Requirement: Without the pictures, set down every line of the data exactly.

Supplied information:
▼

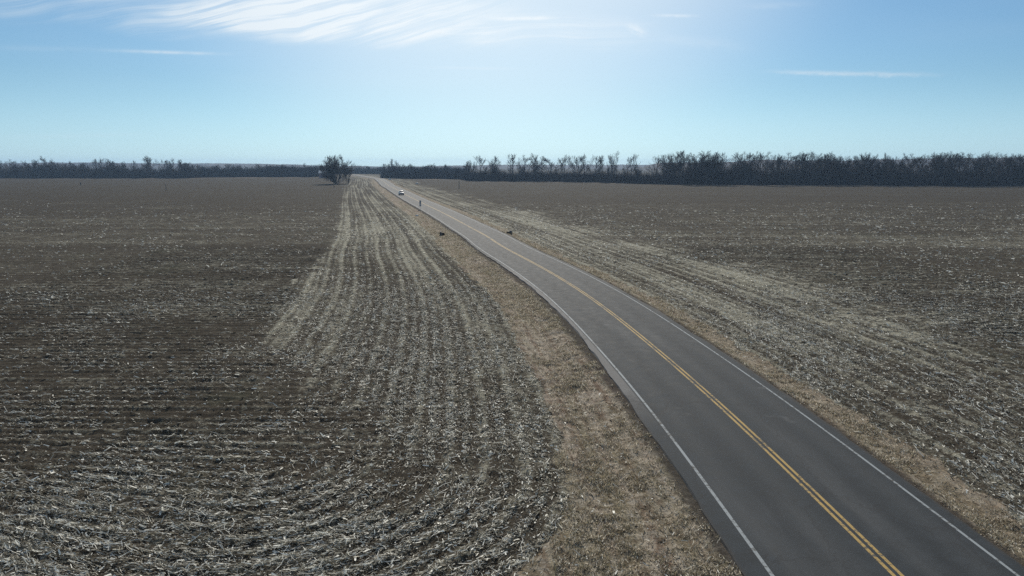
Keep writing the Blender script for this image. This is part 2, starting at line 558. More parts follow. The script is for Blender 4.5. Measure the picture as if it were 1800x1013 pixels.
# ------------------------------------------------------------------ road
def road_material():
    m, t, b = new_mat('worn_asphalt')
    s, l, _ = t.sep(t.attr('road'))
    pos = t.geo()
    big = t.noise(t.xyz(t.mul(s, 0.5), t.mul(l, 0.08), 0.0), 1.0, 5, 0.6)
    gr = t.noise(pos, 22, 5, 0.8)
    mid = t.noise(pos, 1.6, 5, 0.65)
    # paired wheel tracks in both lanes
    tr = []
    for x in (-2.75, -1.0, 1.0, 2.75):
        d = t.m('DIVIDE', t.sub(t.add(s, t.mul(t.sub(big, .5), .3)), x), 0.42)
        tr.append(t.m('POWER', 2.718, t.mul(t.mul(d, d), -1.0)))
    trk = tr[0]
    for x in tr[1:]:
        trk = t.add(trk, x)
    c = t.mix(t.step(mid, 0.25, 0.75), ASPH_A, ASPH_B)
    c = t.mix(t.mul(trk, 0.22), c, (0.085, 0.086, 0.086))
    c = t.mix(t.mul(t.step(big, 0.50, 0.70), 0.35), c, (0.095, 0.098, 0.10))
    c = t.mix(t.mul(t.step(gr, 0.58, 0.75), 0.5), c, (0.16, 0.16, 0.158))
    c = t.mix(t.mul(t.step(gr, 0.30, 0.44, 1.0, 0.0), 0.55), c, (0.022, 0.022, 0.023))
    # oil strip down the middle of each lane
    for x in (-1.85, 1.85):
        d = t.m('DIVIDE', t.sub(s, x), 0.35)
        c = t.mix(t.mul(t.m('POWER', 2.718, t.mul(t.mul(d, d), -1.0)), t.lin(mid, .2, .8, .1, .4)), c, (0.032, 0.033, 0.035))
    # pale, oxidised shoulder patch on the left
    pa = t.mul(t.step(s, -3.66, -3.60, 1.0, 0.0), t.mul(t.step(l, 178, 186), t.step(l, 222, 236, 1.0, 0.0)))
    c = t.mix(t.mul(pa, t.lin(mid, .3, .6, .5, .9)), c, (0.17, 0.165, 0.16))
    # broken, dusty edge
    ed = t.step(t.add(t.m('ABSOLUTE', t.add(s, 0.15)), t.mul(t.sub(mid, .5), .35)), 3.98, 4.15)
    c = t.mix(t.mul(ed, 0.7), c, (0.05, 0.045, 0.04))
    # fine transverse and longitudinal cracks, sealed dark
    cr = t.n.new('ShaderNodeTexVoronoi'); cr.feature = 'DISTANCE_TO_EDGE'
    t.put(cr.inputs['Vector'], t.xyz(t.add(t.mul(s, 0.30), t.mul(mid, .35)), t.add(t.mul(l, 0.11), t.mul(mid, .2)), 0.0))
    cr.inputs['Scale'].default_value = 1.0
    ck = t.step(cr.outputs['Distance'], 0.003, 0.014, 1.0, 0.0)
    c = t.mix(t.mul(ck, 0.35), c, (0.03, 0.03, 0.031))
    # stains
    st = t.step(t.noise(pos, 0.42, 3, 0.5), 0.64, 0.74)
    c = t.mix(t.mul(st, 0.22), c, (0.22, 0.22, 0.215))
    t.put(b.inputs['Base Color'], c)
    t.put(b.inputs['Roughness'], t.lin(mid, 0.2, 0.8, 0.78, 0.95))
    b.inputs['Specular IOR Level'].default_value = 0.11
    bump = t.n.new('ShaderNodeBump')
    bump.inputs['Strength'].default_value = 0.45
    bump.inputs['Distance'].default_value = 0.03
    t.put(bump.inputs['Height'], gr)
    t.put(b.inputs['Normal'], bump.outputs[0])
    return m


ASPH_A, ASPH_B = (0.026, 0.031, 0.035), (0.047, 0.054, 0.060)
m_road = road_material()


def along(y0, y1, step_near=0.6):
    ys = [y0]
    while ys[-1] < y1:
        ys.append(ys[-1] + max(step_near, 0.006 * abs(ys[-1])))
    return np.array(ys)


def crown(s):
    return -0.018 * abs(s)


def strip(name, svals, zoff, mat, y0, y1, parent=None, wob=None):
    ys = along(y0, y1)
    c = np.interp(ys, YY, XX); d = np.interp(ys, YY, DX); l = np.interp(ys, YY, LL)
    q_ = 1 / np.sqrt(1 + d * d)
    V, A = [], []
    for k_, s_ in enumerate(svals):
        s2 = np.full_like(ys, s_)
        if wob is not None and k_ in wob:
            s2 = s2 + wob[k_] * ((vn(l, l * 0, 1.1, 5 + k_) - .5) + 1.2 * (vn(l, l * 0, 6, 8 + k_) - .5))
        if wob is not None and s_ < -4.2:
            s2 = s2 + 0.36 * ss(27, 42, ys)
        V.append(np.stack([c + s2 * q_, ys - s2 * d * q_, -0.018 * np.abs(s2) + zoff[k_]], 1))
        A.append(np.stack([s2, l, l * 0], 1))
    V = np.stack(V, 1); A = np.stack(A, 1)
    n, k2 = V.shape[:2]
    idx = np.arange(n * k2).reshape(n, k2)
    q4 = np.stack([idx[:-1, :-1], idx[:-1, 1:], idx[1:, 1:], idx[1:, :-1]], -1).reshape(-1, 4)
    return mesh_obj(name, V.reshape(-1, 3), q4, mat, parent, smooth=False, attrs={'road': A.reshape(-1, 3)})


road = strip('road', [-4.42, -4.32, -3.0, -1.5, 0, 1.5, 3.0, 4.0, 4.10], [-0.30, 0, 0, 0, 0, 0, 0, 0, -0.30], m_road, -120, 1500,
             wob={0: .16, 1: .16, 7: .13, 8: .13})
tag(road, kind='structure')


def paint(name, rgb, wear):
    m, t, b = new_mat(name)
    pos = t.geo()
    n1 = t.noise(pos, 7, 5, 0.7)
    n2 = t.noise(pos, 0.5, 3, 0.6)
    f = t.step(t.add(n1, t.mul(t.sub(n2, .5), .6)), wear, wear + 0.16)
    t.put(b.inputs['Base Color'], t.mix(f, (0.085, 0.083, 0.078), rgb))
    b.inputs['Roughness'].default_value = 0.8
    b.inputs['Specular IOR Level'].default_value = 0.1
    return m


m_white = paint('worn_white_paint', (0.27, 0.295, 0.305), 0.34)
m_yellow = paint('worn_yellow_paint', (0.40, 0.275, 0.10), 0.36)
for s0, s1 in ((-3.555, -3.44), (3.41, 3.51)):
    tag(strip('edge_line', [s0, s1], [0.004, 0.004], m_white, -100, 1400, road), kind='structure')
for s0, s1 in ((-0.17, -0.06), (0.06, 0.17)):
    tag(strip('centre_line', [s0, s1], [0.004, 0.004], m_yellow, -100, 1400, road), kind='structure')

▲

Exercise response:
Keep writing the Blender script for this image. This is part 2, starting at line 558. More parts follow. The script is for Blender 4.5. Measure the picture as if it were 1800x1013 pixels.
# ------------------------------------------------------------------ road
def road_material():
    m, t, b = new_mat('worn_asphalt')
    s, l, _ = t.sep(t.attr('road'))
    pos = t.geo()
    big = t.noise(t.xyz(t.mul(s, 0.5), t.mul(l, 0.08), 0.0), 1.0, 5, 0.6)
    gr = t.noise(pos, 22, 5, 0.8)
    mid = t.noise(pos, 1.6, 5, 0.65)
    # paired wheel tracks in both lanes
    tr = []
    for x in (-2.75, -1.0, 1.0, 2.75):
        d = t.m('DIVIDE', t.sub(t.add(s, t.mul(t.sub(big, .5), .3)), x), 0.42)
        tr.append(t.m('POWER', 2.718, t.mul(t.mul(d, d), -1.0)))
    trk = tr[0]
    for x in tr[1:]:
        trk = t.add(trk, x)
    c = t.mix(t.step(mid, 0.25, 0.75), ASPH_A, ASPH_B)
    c = t.mix(t.mul(trk, 0.22), c, (0.085, 0.086, 0.086))
    c = t.mix(t.mul(t.step(big, 0.50, 0.70), 0.35), c, (0.095, 0.098, 0.10))
    c = t.mix(t.mul(t.step(gr, 0.58, 0.75), 0.5), c, (0.16, 0.16, 0.158))
    c = t.mix(t.mul(t.step(gr, 0.30, 0.44, 1.0, 0.0), 0.55), c, (0.022, 0.022, 0.023))
    # oil strip down the middle of each lane
    for x in (-1.85, 1.85):
        d = t.m('DIVIDE', t.sub(s, x), 0.35)
        c = t.mix(t.mul(t.m('POWER', 2.718, t.mul(t.mul(d, d), -1.0)), t.lin(mid, .2, .8, .1, .4)), c, (0.032, 0.033, 0.035))
    # pale, oxidised shoulder patch on the left
    pa = t.mul(t.step(s, -3.66, -3.60, 1.0, 0.0), t.mul(t.step(l, 178, 186), t.step(l, 222, 236, 1.0, 0.0)))
    c = t.mix(t.mul(pa, t.lin(mid, .3, .6, .5, .9)), c, (0.17, 0.165, 0.16))
    # broken, dusty edge
    ed = t.step(t.add(t.m('ABSOLUTE', t.add(s, 0.15)), t.mul(t.sub(mid, .5), .35)), 3.98, 4.15)
    c = t.mix(t.mul(ed, 0.7), c, (0.05, 0.045, 0.04))
    # fine transverse and longitudinal cracks, sealed dark
    cr = t.n.new('ShaderNodeTexVoronoi'); cr.feature = 'DISTANCE_TO_EDGE'
    t.put(cr.inputs['Vector'], t.xyz(t.add(t.mul(s, 0.30), t.mul(mid, .35)), t.add(t.mul(l, 0.11), t.mul(mid, .2)), 0.0))
    cr.inputs['Scale'].default_value = 1.0
    ck = t.step(cr.outputs['Distance'], 0.003, 0.014, 1.0, 0.0)
    c = t.mix(t.mul(ck, 0.35), c, (0.03, 0.03, 0.031))
    # stains
    st = t.step(t.noise(pos, 0.42, 3, 0.5), 0.64, 0.74)
    c = t.mix(t.mul(st, 0.22), c, (0.22, 0.22, 0.215))
    t.put(b.inputs['Base Color'], c)
    t.put(b.inputs['Roughness'], t.lin(mid, 0.2, 0.8, 0.78, 0.95))
    b.inputs['Specular IOR Level'].default_value = 0.11
    bump = t.n.new('ShaderNodeBump')
    bump.inputs['Strength'].default_value = 0.45
    bump.inputs['Distance'].default_value = 0.03
    t.put(bump.inputs['Height'], gr)
    t.put(b.inputs['Normal'], bump.outputs[0])
    return m


ASPH_A, ASPH_B = (0.026, 0.031, 0.035), (0.047, 0.054, 0.060)
m_road = road_material()


def along(y0, y1, step_near=0.6):
    ys = [y0]
    while ys[-1] < y1:
        ys.append(ys[-1] + max(step_near, 0.006 * abs(ys[-1])))
    return np.array(ys)


def crown(s):
    return -0.018 * abs(s)


def strip(name, svals, zoff, mat, y0, y1, parent=None, wob=None):
    ys = along(y0, y1)
    c = np.interp(ys, YY, XX); d = np.interp(ys, YY, DX); l = np.interp(ys, YY, LL)
    q_ = 1 / np.sqrt(1 + d * d)
    V, A = [], []
    for k_, s_ in enumerate(svals):
        s2 = np.full_like(ys, s_)
        if wob is not None and k_ in wob:
            s2 = s2 + wob[k_] * ((vn(l, l * 0, 1.1, 5 + k_) - .5) + 1.2 * (vn(l, l * 0, 6, 8 + k_) - .5))
        if wob is not None and s_ < -4.2:
            s2 = s2 + 0.36 * ss(27, 42, ys)
        V.append(np.stack([c + s2 * q_, ys - s2 * d * q_, -0.018 * np.abs(s2) + zoff[k_]], 1))
        A.append(np.stack([s2, l, l * 0], 1))
    V = np.stack(V, 1); A = np.stack(A, 1)
    n, k2 = V.shape[:2]
    idx = np.arange(n * k2).reshape(n, k2)
    q4 = np.stack([idx[:-1, :-1], idx[:-1, 1:], idx[1:, 1:], idx[1:, :-1]], -1).reshape(-1, 4)
    return mesh_obj(name, V.reshape(-1, 3), q4, mat, parent, smooth=False, attrs={'road': A.reshape(-1, 3)})


road = strip('road', [-4.42, -4.32, -3.0, -1.5, 0, 1.5, 3.0, 4.0, 4.10], [-0.30, 0, 0, 0, 0, 0, 0, 0, -0.30], m_road, -120, 1500,
             wob={0: .16, 1: .16, 7: .13, 8: .13})
tag(road, kind='structure')


def paint(name, rgb, wear):
    m, t, b = new_mat(name)
    pos = t.geo()
    n1 = t.noise(pos, 7, 5, 0.7)
    n2 = t.noise(pos, 0.5, 3, 0.6)
    f = t.step(t.add(n1, t.mul(t.sub(n2, .5), .6)), wear, wear + 0.16)
    t.put(b.inputs['Base Color'], t.mix(f, (0.085, 0.083, 0.078), rgb))
    b.inputs['Roughness'].default_value = 0.8
    b.inputs['Specular IOR Level'].default_value = 0.1
    return m


m_white = paint('worn_white_paint', (0.27, 0.295, 0.305), 0.34)
m_yellow = paint('worn_yellow_paint', (0.40, 0.275, 0.10), 0.36)
for s0, s1 in ((-3.555, -3.44), (3.41, 3.51)):
    tag(strip('edge_line', [s0, s1], [0.004, 0.004], m_white, -100, 1400, road), kind='structure')
for s0, s1 in ((-0.17, -0.06), (0.06, 0.17)):
    tag(strip('centre_line', [s0, s1], [0.004, 0.004], m_yellow, -100, 1400, road), kind='structure')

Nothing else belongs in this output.